* Written problem:
Retype the opening lines of the data exactly, stopping after the line that contains "SC.camera = cam". Skip every picture.

* Data provided:
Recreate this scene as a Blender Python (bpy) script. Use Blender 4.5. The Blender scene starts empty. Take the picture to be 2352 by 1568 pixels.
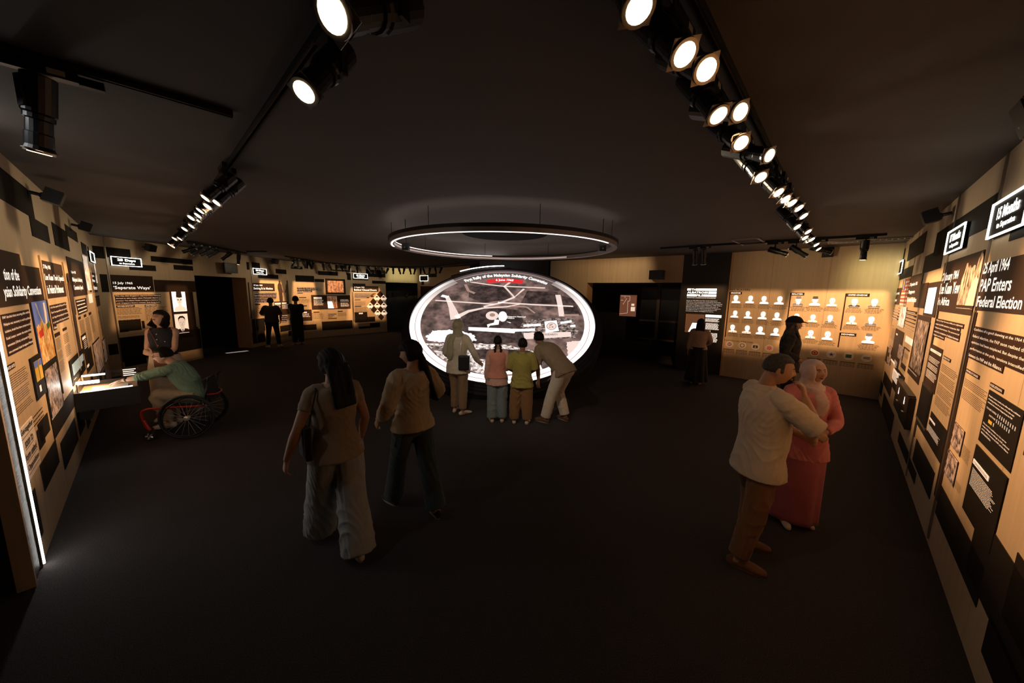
import bpy, bmesh, math, random
import numpy as np
from mathutils import Vector, Matrix, noise
random.seed(7); np.random.seed(7)
SC = bpy.context.scene
COL = SC.collection
R = math.radians

# ------------------------------------------------------------------ camera
FPX, PITCH, ROLL, HC = 786.0, R(8.235), R(.961), 2.15
cp, sp, cr, sr = math.cos(PITCH), math.sin(PITCH), math.cos(ROLL), math.sin(ROLL)
_f = np.array([0, cp, -sp]); _u = np.array([0, sp, cp]); _x = np.array([1., 0, 0])
CX = cr * _x + sr * _u; CU = -sr * _x + cr * _u; CF = _f
CO = np.array([0, 0, HC])
cam_d = bpy.data.cameras.new('camera'); cam = bpy.data.objects.new('camera', cam_d); COL.objects.link(cam)
cam_d.sensor_width = 36; cam_d.lens = FPX / 2352 * 36; cam_d.clip_start = .05; cam_d.clip_end = 100
cam.matrix_world = Matrix([[CX[0], CU[0], -CF[0], 0], [CX[1], CU[1], -CF[1], 0], [CX[2], CU[2], -CF[2], HC], [0, 0, 0, 1]])
SC.camera = cam

# ------------------------------------------------------------------ world, exposure
w = bpy.data.worlds.new('world'); SC.world = w; w.use_nodes = True
w.node_tree.nodes['Background'].inputs[0].default_value = (.9, .75, .62, 1)
w.node_tree.nodes['Background'].inputs[1].default_value = 0.0
SC.view_settings.view_transform = 'Standard'; SC.view_settings.look = 'None'
SC.view_settings.exposure = 0; SC.view_settings.gamma = 1; SC.view_settings.use_curve_mapping = False
SC.cycles.use_denoising = True
SC.cycles.max_bounces = 6; SC.cycles.diffuse_bounces = 4; SC.cycles.sample_clamp_indirect = 3; SC.cycles.sample_clamp_direct = 12
SC.cycles.caustics_reflective = False; SC.cycles.caustics_refractive = False

# ------------------------------------------------------------------ measuring helpers
def ray(px, py): return (px - 1176) / FPX * CX - (py - 784) / FPX * CU + CF
def onz(px, py, z=0.):
    r = ray(px, py); return CO + (z - HC) / r[2] * r
def zm(x0, y0, s): return lambda x, y: (x0 + x / s, y0 + y / s)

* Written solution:
Recreate this scene as a Blender Python (bpy) script. Use Blender 4.5. The Blender scene starts empty. Take the picture to be 2352 by 1568 pixels.
import bpy, bmesh, math, random
import numpy as np
from mathutils import Vector, Matrix, noise
random.seed(7); np.random.seed(7)
SC = bpy.context.scene
COL = SC.collection
R = math.radians

# ------------------------------------------------------------------ camera
FPX, PITCH, ROLL, HC = 786.0, R(8.235), R(.961), 2.15
cp, sp, cr, sr = math.cos(PITCH), math.sin(PITCH), math.cos(ROLL), math.sin(ROLL)
_f = np.array([0, cp, -sp]); _u = np.array([0, sp, cp]); _x = np.array([1., 0, 0])
CX = cr * _x + sr * _u; CU = -sr * _x + cr * _u; CF = _f
CO = np.array([0, 0, HC])
cam_d = bpy.data.cameras.new('camera'); cam = bpy.data.objects.new('camera', cam_d); COL.objects.link(cam)
cam_d.sensor_width = 36; cam_d.lens = FPX / 2352 * 36; cam_d.clip_start = .05; cam_d.clip_end = 100
cam.matrix_world = Matrix([[CX[0], CU[0], -CF[0], 0], [CX[1], CU[1], -CF[1], 0], [CX[2], CU[2], -CF[2], HC], [0, 0, 0, 1]])
SC.camera = cam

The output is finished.